ひとつの参考として、標準的なアナウンサーは1分(60秒)あたり400字程度の文字を読み上げます。早口な人で500~600字程度です。特殊なトレーニングを受けていない一般人が30秒で話すなら、その半分も話せないと思っておいた方が良いでしょう。いかに要点をまとめるか、原稿を作成する段階から文字数は常に意識しておくことが大切です。
エレベーターピッチの例文
実際に、エレベーターピッチの構造や要素に則って作成した例文を見てみましょう。
新車販売
燃費が40km/ℓの新しいエコカーができました。
「燃料価格の高騰」や「環境負荷の削減」、そして「静かな乗り心地」を実現し、かつ「軽自動車でもありません」。
販売前から受注予約が相次ぎ、生産が追い付かない可能性がありますので、お早めにご検討・ご注文ください。
エコカーの販売の例になりますが、フックに燃費の話をしています。
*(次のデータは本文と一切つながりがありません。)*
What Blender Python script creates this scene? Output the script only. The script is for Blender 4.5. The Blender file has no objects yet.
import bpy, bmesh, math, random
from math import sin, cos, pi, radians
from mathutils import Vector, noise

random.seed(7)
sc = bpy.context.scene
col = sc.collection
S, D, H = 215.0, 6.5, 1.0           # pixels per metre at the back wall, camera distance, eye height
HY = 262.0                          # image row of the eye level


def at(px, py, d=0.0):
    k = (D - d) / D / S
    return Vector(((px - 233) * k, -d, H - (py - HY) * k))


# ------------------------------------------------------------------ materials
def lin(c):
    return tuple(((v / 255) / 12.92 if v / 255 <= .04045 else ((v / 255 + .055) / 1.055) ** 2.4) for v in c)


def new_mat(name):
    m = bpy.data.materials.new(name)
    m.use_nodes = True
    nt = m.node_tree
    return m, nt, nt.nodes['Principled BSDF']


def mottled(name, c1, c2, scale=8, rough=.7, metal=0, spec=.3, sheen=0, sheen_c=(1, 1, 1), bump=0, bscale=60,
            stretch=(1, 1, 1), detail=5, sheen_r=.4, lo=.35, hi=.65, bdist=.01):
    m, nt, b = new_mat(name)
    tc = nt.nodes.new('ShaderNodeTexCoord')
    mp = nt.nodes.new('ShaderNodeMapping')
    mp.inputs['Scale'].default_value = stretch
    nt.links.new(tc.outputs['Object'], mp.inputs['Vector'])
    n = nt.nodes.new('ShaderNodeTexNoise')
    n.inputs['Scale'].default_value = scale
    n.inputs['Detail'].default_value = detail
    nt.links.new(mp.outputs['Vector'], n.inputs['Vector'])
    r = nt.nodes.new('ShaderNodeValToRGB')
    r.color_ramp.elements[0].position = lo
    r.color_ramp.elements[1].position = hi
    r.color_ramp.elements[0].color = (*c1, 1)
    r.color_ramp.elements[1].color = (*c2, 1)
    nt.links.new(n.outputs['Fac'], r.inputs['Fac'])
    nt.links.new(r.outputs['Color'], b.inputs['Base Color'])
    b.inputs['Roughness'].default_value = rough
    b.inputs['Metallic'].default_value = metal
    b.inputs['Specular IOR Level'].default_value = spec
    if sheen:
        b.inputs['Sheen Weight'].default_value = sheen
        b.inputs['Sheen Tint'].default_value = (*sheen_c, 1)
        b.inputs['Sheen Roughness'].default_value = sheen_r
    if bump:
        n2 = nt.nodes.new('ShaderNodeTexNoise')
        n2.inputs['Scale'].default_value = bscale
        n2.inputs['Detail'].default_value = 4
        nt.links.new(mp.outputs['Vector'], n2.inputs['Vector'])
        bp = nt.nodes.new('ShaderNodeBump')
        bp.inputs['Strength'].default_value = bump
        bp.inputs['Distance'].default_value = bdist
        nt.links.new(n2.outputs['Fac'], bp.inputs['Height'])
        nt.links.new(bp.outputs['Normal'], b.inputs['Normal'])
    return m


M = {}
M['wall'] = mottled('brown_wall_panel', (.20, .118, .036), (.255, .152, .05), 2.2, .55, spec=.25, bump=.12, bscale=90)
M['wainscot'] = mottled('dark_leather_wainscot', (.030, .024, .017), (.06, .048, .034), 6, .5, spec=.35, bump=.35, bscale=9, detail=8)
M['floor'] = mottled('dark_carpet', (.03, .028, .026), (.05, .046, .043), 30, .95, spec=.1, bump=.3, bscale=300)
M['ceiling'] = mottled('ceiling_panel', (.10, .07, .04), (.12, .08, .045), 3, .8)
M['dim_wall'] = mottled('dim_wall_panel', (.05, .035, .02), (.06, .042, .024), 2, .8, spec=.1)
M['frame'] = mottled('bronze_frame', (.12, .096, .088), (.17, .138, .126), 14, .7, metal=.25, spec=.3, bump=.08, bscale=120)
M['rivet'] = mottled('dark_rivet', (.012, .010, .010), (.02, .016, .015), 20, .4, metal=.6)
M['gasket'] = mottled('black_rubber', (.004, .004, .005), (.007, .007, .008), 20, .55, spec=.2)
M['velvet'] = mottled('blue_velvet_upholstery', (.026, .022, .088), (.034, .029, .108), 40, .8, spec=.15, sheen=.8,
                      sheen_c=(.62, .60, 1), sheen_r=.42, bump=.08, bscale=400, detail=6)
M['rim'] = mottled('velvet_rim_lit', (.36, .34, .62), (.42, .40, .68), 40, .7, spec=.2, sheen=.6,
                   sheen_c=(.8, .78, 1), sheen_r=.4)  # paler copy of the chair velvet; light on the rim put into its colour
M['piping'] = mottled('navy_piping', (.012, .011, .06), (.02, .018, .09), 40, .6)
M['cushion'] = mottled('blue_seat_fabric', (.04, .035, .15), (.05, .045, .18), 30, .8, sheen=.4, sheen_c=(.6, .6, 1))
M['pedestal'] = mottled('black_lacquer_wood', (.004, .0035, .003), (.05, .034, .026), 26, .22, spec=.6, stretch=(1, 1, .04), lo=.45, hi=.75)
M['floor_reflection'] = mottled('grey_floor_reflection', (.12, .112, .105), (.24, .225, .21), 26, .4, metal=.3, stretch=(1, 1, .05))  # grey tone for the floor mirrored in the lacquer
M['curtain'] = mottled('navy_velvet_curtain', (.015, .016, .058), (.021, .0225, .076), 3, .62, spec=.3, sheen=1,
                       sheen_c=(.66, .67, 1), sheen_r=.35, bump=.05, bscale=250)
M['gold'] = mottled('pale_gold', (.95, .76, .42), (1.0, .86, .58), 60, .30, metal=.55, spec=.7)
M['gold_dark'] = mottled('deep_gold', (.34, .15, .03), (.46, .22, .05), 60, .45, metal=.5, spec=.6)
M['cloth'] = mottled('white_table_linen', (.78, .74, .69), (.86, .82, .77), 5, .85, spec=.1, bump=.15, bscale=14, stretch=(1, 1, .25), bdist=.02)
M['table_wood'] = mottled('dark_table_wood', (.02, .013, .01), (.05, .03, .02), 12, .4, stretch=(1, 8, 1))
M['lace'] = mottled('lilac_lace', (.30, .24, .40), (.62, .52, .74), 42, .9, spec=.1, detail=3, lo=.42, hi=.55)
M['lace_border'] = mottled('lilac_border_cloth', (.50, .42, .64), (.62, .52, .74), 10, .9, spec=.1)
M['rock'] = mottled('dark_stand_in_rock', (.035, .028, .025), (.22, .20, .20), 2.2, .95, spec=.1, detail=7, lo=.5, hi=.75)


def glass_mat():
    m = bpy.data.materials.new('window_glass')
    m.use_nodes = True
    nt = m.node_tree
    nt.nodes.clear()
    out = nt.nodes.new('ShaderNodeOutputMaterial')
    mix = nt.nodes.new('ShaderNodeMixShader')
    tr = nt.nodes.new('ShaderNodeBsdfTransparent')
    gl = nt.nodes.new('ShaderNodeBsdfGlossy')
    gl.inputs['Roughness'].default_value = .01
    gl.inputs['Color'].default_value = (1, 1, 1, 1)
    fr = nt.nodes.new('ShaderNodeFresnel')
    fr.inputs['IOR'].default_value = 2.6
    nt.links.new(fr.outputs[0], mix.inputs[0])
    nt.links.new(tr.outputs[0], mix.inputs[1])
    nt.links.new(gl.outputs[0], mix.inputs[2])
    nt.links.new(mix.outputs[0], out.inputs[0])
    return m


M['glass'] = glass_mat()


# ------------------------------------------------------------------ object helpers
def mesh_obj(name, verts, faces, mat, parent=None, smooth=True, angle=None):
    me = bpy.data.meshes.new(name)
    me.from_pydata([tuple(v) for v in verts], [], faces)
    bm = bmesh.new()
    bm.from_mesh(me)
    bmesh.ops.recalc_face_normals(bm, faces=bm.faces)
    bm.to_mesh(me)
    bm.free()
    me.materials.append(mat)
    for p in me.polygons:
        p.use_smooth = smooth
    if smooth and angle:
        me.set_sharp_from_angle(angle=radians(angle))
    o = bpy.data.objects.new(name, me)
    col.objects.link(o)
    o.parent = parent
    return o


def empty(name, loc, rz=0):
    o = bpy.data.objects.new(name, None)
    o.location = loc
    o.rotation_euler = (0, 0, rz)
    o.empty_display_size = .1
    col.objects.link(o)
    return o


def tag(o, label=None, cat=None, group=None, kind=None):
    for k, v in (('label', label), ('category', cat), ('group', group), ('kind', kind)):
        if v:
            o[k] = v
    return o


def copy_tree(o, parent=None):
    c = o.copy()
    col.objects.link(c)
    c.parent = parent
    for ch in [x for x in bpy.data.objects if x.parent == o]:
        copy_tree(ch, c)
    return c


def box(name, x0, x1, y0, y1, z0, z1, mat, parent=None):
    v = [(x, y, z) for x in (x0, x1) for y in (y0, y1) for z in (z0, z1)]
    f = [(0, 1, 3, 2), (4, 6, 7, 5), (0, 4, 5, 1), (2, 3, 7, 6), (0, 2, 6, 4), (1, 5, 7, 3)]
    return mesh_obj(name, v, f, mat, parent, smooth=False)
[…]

ここで「40km/ℓ」と具体的な数字が出ていますが、数字を出すことによって具体性とインパクトが出るようにしています。この程度の量のテキストであれば15秒程度のCM感覚でのプレゼンテーションが可能です。
不動産投資案内
当店がマンション投資を案内しているA地域に、「大手ショッピングモールの新規開発計画」が立ち上がりました。
将来的に「5000人の地域人口増」につながり、また「交通機関の整備」計画が検討され、「経済効果は年間10億円」と評価されています。「5年後には地価が10~15%アップ」が見込めます。
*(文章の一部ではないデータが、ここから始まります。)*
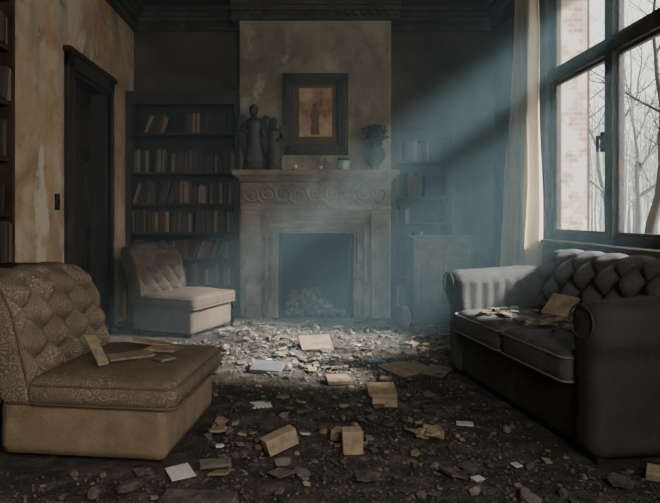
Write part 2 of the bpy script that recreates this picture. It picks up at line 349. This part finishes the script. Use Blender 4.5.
for c in range(9):
    cx=sx0+.12+(sx1-sx0-.24)*c/8;sg=1 if c%2 else -1
    pts=[]
    for i in range(34):
        a=i/33*2.4*2*math.pi/1.3;r=.092*(1-i/36);pts.append((cx+sg*r*math.cos(a),6.868,cz+1.05*r*math.sin(a)*sg,1-.4*i/34))
    P.append(pts)
    if c<8:
        nx=cx+(sx1-sx0-.24)/16
        for s2 in(-1,1):
            P.append([(nx-.05,6.87,cz+s2*.03,.4),(nx,6.865,cz+s2*.075,1.2),(nx+.05,6.87,cz+s2*.115,.3)])
curve('carved_scrolls',P,.018,st,g)
w=MB()
for c in range(9):
    cx=sx0+.12+(sx1-sx0-.24)*c/8
    for k in range(6):
        a=k*math.pi/3;w.rock((cx+.024*math.cos(a),6.868,cz+.024*math.sin(a)),.017,0,.8)
    w.rock((cx,6.855,cz),.018,0,.9)
w.obj('rosettes',st,g,smooth=True)
w=MB();w.box(FO[0]+.001,FO[0]+.03,CY-.02,YB-.03,0,FO[2]).box(FO[1]-.03,FO[1]-.001,CY-.02,YB-.03,0,FO[2]).box(FO[0],FO[1],YB-.05,YB-.01,0,FO[2]).box(FO[0],FO[1],CY-.02,YB-.03,FO[2]-.03,FO[2]-.001)
w.obj('brick_lining',M['firebrick'],g)
MB().box(sx0-.05,sx1+.05,6.45,6.80,-.01,.035).obj('hearth_stone',M['rubble'],g,bevel=.008)

w=MB()
for i in range(190):
    x=U(FO[0]+.08,FO[1]-.12);t=1-abs(x-.06)/.42;z=.03+max(0,t)*.30*R()
    w.rock((x,U(6.95,7.25),z),U(.02,.055),int(R()*1.25),.8)
for i in range(18):
    w.obox((U(-.14,.28),U(6.98,7.2),U(.08,.31)),(U(.08,.16),.07,.05),EUL(U(-.6,.6),U(-.7,.7),U(-1,1)),2,.08)
w.obj('fireplace_rubble_pile',[M['rubble'],M['rubble_l'],M['clay']])
lathe('clay_vase',[(.05,0),(.075,.04),(.085,.10),(.07,.16),(.045,.19),(.055,.22),(.045,.22),(.035,.19)],M['clay'],None,(1.10,6.36,.012))

g=empty('framed_painting')
x0,x1,z0,z1=-.20,.56,1.90,2.84;y=CY
w=MB()
for(t,d0,i)in((.045,.05,0),(.05,.075,.03),(.05,.045,.075)):
    a0,a1,b0,b1=x0+i,x1-i,z0+i,z1-i
    w.box(a0,a0+t,y-d0,y,b0,b1).box(a1-t,a1,y-d0,y,b0,b1).box(a0,a1,y-d0,y,b0,b0+t).box(a0,a1,y-d0,y,b1-t,b1)
w.obj('frame',M['frame'],g,.006)
MB().box(x0+.1,x1-.1,y-.02,y,z0+.1,z1-.1).obj('mount',M['mat_board'],g)
MB().box(x0+.19,x1-.19,y-.024,y-.02,z0+.21,z1-.17).obj('canvas',M['print'],g)
w=MB();R0=Matrix.Rotation(math.pi/2,3,'X')
w.poly([(-.05,-.20),(.06,-.20),(.045,-.05),(.06,.04),(.025,.10),(.02,.16),(-.02,.16),(-.03,.10),(-.06,.03),(-.035,-.06)],.003,(.17,y-.026,2.33),R0)
w.obj('painted_figure',M['printd'],g)

def statuette(name,loc,h,flip=1):
    g=empty(name,loc,0,(h*1.15,h,h))
    lathe('plinth',[(.15,0),(.15,.03),(.13,.05),(.13,.08),(.14,.09)],M['bronze'],g)
    lathe('robed_body',[(.13,.085),(.125,.2),(.095,.38),(.08,.5),(.10,.60),(.115,.68),(.09,.74),(.04,.78),(.035,.82)],M['bronze'],g)
    lathe('head',[(.01,.80),(.045,.83),(.06,.88),(.055,.93),(.025,.97),(.005,.975)],M['bronze'],g)
    me=bpy.data.meshes.new('arms')
    me.from_pydata([(-.09*flip,0,.70),(-.16*flip,-.04,.58),(-.06*flip,-.12,.54),(.09*flip,0,.70),(.17*flip,-.02,.62),(.17*flip,-.05,.80)],[(0,1),(1,2),(0,3),(3,4),(4,5)],[])
    o=link('arms',me,M['bronze'],g)
    sk=o.modifiers.new('skin','SKIN');
    for i,v in enumerate(me.skin_vertices[0].data): v.radius=(.038,.038) if i not in(2,5) else (.026,.026)
    o.modifiers.new('ss','SUBSURF').levels=1
    w=MB()
    for s in(-1,1):
        w.poly([(0,0),(s*.08,.14),(s*.15,.22),(s*.21,.16),(s*.22,.0),(s*.19,-.16),(s*.16,-.30),(s*.12,-.45),(s*.05,-.5)],.03,(0,.06,.62),R0)
    w.obj('drapery_wings',M['bronze'],g,.012)
statuette('bronze_statuette',(-.53,6.88,1.711),.78,1)
statuette('bronze_statuette',(-.30,6.85,1.711),.62,-1)
g=empty('dried_flower_urn',(.86,6.86,1.711))
lathe('urn',[(.06,0),(.06,.015),(.04,.035),(.05,.06),(.105,.12),(.125,.19),(.11,.24),(.07,.27),(.085,.29),(.07,.29),(.05,.25)],M['bronze'],g)
P=[];w=MB()
for i in range(110):
    a=U(0,6.28);r=U(.02,.14);h=U(.34,.52);p=[(0,0,.22,1)]
    for k in range(1,6):
        t=k/5;p.append((r*t**1.2*math.cos(a)+U(-.01,.01),r*.5*t**1.2*math.sin(a)+U(-.01,.01),.22+(h-.22)*t,1-.5*t))
    P.append(p)
    for k in range(4):
        q=p[5-k%3];w.rock((q[0]+U(-.015,.015),q[1]+U(-.01,.01),q[2]),U(.012,.026),0,.7)
curve('stems',P,.003,M['twig'],g,res=1);w.obj('dried_heads',M['twig'],g)
g=empty('candle_stub',(-.05,6.83,1.711));lathe('dish',[(.035,0),(.045,.01),(.04,.012)],M['bronze'],g);lathe('wax',[(.018,.01),(.018,.06),(.004,.062)],M['wax'],g);curve('wick',[[(0,0,.06),(0,0,.075)]],.002,M['black'],g)
g=empty('candle_stub',(.24,6.83,1.711));lathe('dish',[(.035,0),(.045,.01),(.04,.012)],M['bronze'],g);lathe('wax',[(.018,.01),(.018,.045),(.004,.047)],M['wax'],g);curve('wick',[[(0,0,.045),(0,0,.06)]],.002,M['black'],g)
g=empty('glass_jar',(.49,6.85,1.711));lathe('body',[(.07,0),(.078,.01),(.078,.10),(.06,.115)],M['jar'],g);lathe('lid',[(.065,.115),(.068,.125),(.066,.14),(.01,.145)],M['bronze'],g)

# ---------------------------------------------------------------- bookcases
def fill_books(w,a,b,y_front,z,hmax,dens=1.0,axis='x',lean=.14):
    t=a
    while t<b-.05:
        if R()>dens: t+=U(.05,.2);continue
        n=random.randint(3,9);ln=(R()<lean)
        hh=U(.68,.95)
        for _ in range(n):
            th=U(.014,.036);h=hmax*min(.96,max(.6,hh+U(-.07,.07)));d=U(.13,.17)
            if t+th>b-.01:break
            an=-U(.25,.4) if ln else U(-.015,.015)
            if ln and t+th+h*abs(math.sin(an))>b: an=0
            push=U(0,.02)
            if axis=='x':
                c=Vector((t+th/2+(h/2)*math.sin(abs(an)),y_front+push+d/2,z+(h/2)*math.cos(an)+th/2*abs(math.sin(an))));rot=Matrix.Rotation(abs(an),3,'Y');sz=(th,d,h)
            else:
                c=Vector((y_front-push-d/2,t+th/2+(h/2)*math.sin(abs(an)),z+(h/2)*math.cos(an)+th/2*abs(math.sin(an))));rot=Matrix.Rotation(-abs(an),3,'X');sz=(d,th,h)
            w.obox(c,sz,rot,random.randrange(len(BM)))
            t+=th+.001
        t+=U(.0,.05)
def bookcase(name,x0,x1,ztop,shelves,dens,bx1=None):
    g=empty(name);yf,yb=7.04,YB-.01
    w=MB();t=.045
    w.box(x0,x0+t,yf,yb,0,ztop).box(x1-t,x1,yf,yb,0,ztop).box(x0,x1,yb-.02,yb,0,ztop).box(x0,x1,yf,yb,ztop-.05,ztop)
    w.box(x0,x1,yf,yb,0,.1)
    for z in shelves:w.box(x0+t,x1-t,yf+.015,yb,z-.03,z)
    w.box(x0-.0,x1+.0,yf-.03,yb,ztop,ztop+.05).box(x0,x1,yf-.015,yf,ztop-.10,ztop)
    w.box(x0,x0+.06,yf-.012,yf,.1,ztop-.1).box(x1-.06,x1,yf-.012,yf,.1,ztop-.1)
    w.obj('carcass',M['bookwood'],g,.004)
    w=MB();S=list(shelves)+[ztop-.05]
    for i,z in enumerate(shelves):
        fill_books(w,x0+t+.01,(bx1 or x1)-t-.01,yf+.06,z,min(.29,(S[i+1]-z)-.05),dens[i])
    w.obj('shelved_books',BM,g)
bookcase('bookcase',XL+.01,CX0-.01,2.60,(.12,.38,.68,1.00,1.34,1.71,2.17),(.7,.9,.95,.95,.9,1.0,.3))
bookcase('bookcase',CX1+.01,1.78,2.20,(.12,.45,.80,1.10,1.42,1.84),(.5,.6,.5,.5,.8,.9),1.62)
g=empty('dresser_bookcase');w=MB();a,b=2.2,3.90
w.box(XL+.03,-1.68,a,b,.0,.85).box(XL+.03,-1.66,a-.01,b+.02,.85,.89)
for k in range(3):
    p=a+.05+k*.56;w.box(-1.68,-1.672,p,p+.50,.12,.80)
w.box(XL+.03,-1.86,a,a+.04,.89,2.9).box(XL+.03,-1.85,b-.04,b,.89,2.9).box(XL+.03,XL+.04,a,b,.89,2.9).box(XL+.03,-1.83,a-.01,b+.015,2.88,2.96)
SH=(1.22,1.57,1.93,2.28,2.6)
for z in SH:w.box(XL+.03,-1.865,a+.04,b-.04,z-.03,z)
w.obj('carcass',M['bookwood'],g,.005)
w=MB()
for i,z in enumerate((.90,)+SH[:-1]):fill_books(w,a+.06,b-.045,-1.845,z,.27,1,'y')
w.obj('shelved_books',BM,g)
g=empty('side_cabinet');x0,x1,y0,y1,zt=1.22,1.84,6.46,6.96,.97
w=MB();w.box(x0,x1,y0,y1,.06,zt-.03).box(x0-.025,x1+.025,y0-.025,y1,zt-.03,zt).box(x0+.02,x1-.02,y0+.02,y1,0,.06)
mx_=(x0+x1)/2
for(p,q)in((x0+.03,mx_-.01),(mx_+.01,x1-.03)):
    w.box(p,q,y0-.018,y0,.12,zt-.23)
    w.box(p+.05,q-.05,y0-.032,y0-.018,.18,zt-.29)
w.box(x0+.03,x1-.03,y0-.018,y0,zt-.20,zt-.05)
w.obj('carcass',mat('cabinet_wood',[(0.3,(0.05,0.038,0.027)),(0.7,(0.13,0.102,0.073))],5,0.7,0.2,40),g,.005)
w=MB()
for x in(mx_-.03,mx_+.03):w.rock((x,y0-.035,.55),.014,0,1)
w.rock((mx_,y0-.03,zt-.125),.014,0,1);w.obj('knobs',M['bronze'],g)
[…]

計画段階ということもあり、お付き合いのあるお客様にしかまだご提供していない情報です。正式発表後は申込が相次ぎますので、「事前にご検討いただければ」と存じます。
投資の成功につながりそうな有益な情報がフックになっている例です。この例では、ポイントの部分はターゲットが想像しやすい「利益の出そうな情報」が並んでいて、投資家心理をくすぐるようになっています。
クロージングは「買ってください」ではなく「ご検討ください」ということになっていますが、不動産投資の場合は大きな金額が動くため、銀行に融資を依頼するなど投資準備に準備が必要ですので、そうした前提でマイルドに「先に検討して準備しておくといいですよ」と伝えています。ある程度相手との取引があり、互いに理解があるからこそ省略することができる内容もあります。相手をよく理解していると、内容の省略が可能な場合もあります。
エレベーターピッチの注意点
エレベーターピッチを上手にまとめあげたとしても、その内容や説明にユニークさが欠けているなら、相手の興味を引くことはできません。提案の失敗が続くと、相手からの評価を下げてしまいますので、ただ伝えるだけではなく、聞く側が面白いと思えるような提案ができるように考える必要があります。
また、日本とアメリカでは文化の違いがあることは意識しておくべきです。日本で急に本題から話し始めると嫌がられるケースもあるので注意しましょう。
エレベーターピッチは様々なシーンで活用できる
プレゼン能力の向上や成果アップが期待できるエレベーターピッチですが、この手法は様々なシーンで活用することが可能です。名刺交換やキーパーソンに何かを売り込む際はもちろん、何気ない普段の会話やメールなどのメッセージのやり取りなどでも、エレベーターピッチを意識すると大きく印象が違ってきます。ワンランク上のビジネスパーソンを目指す人は、ぜひ普段から意識してみてください。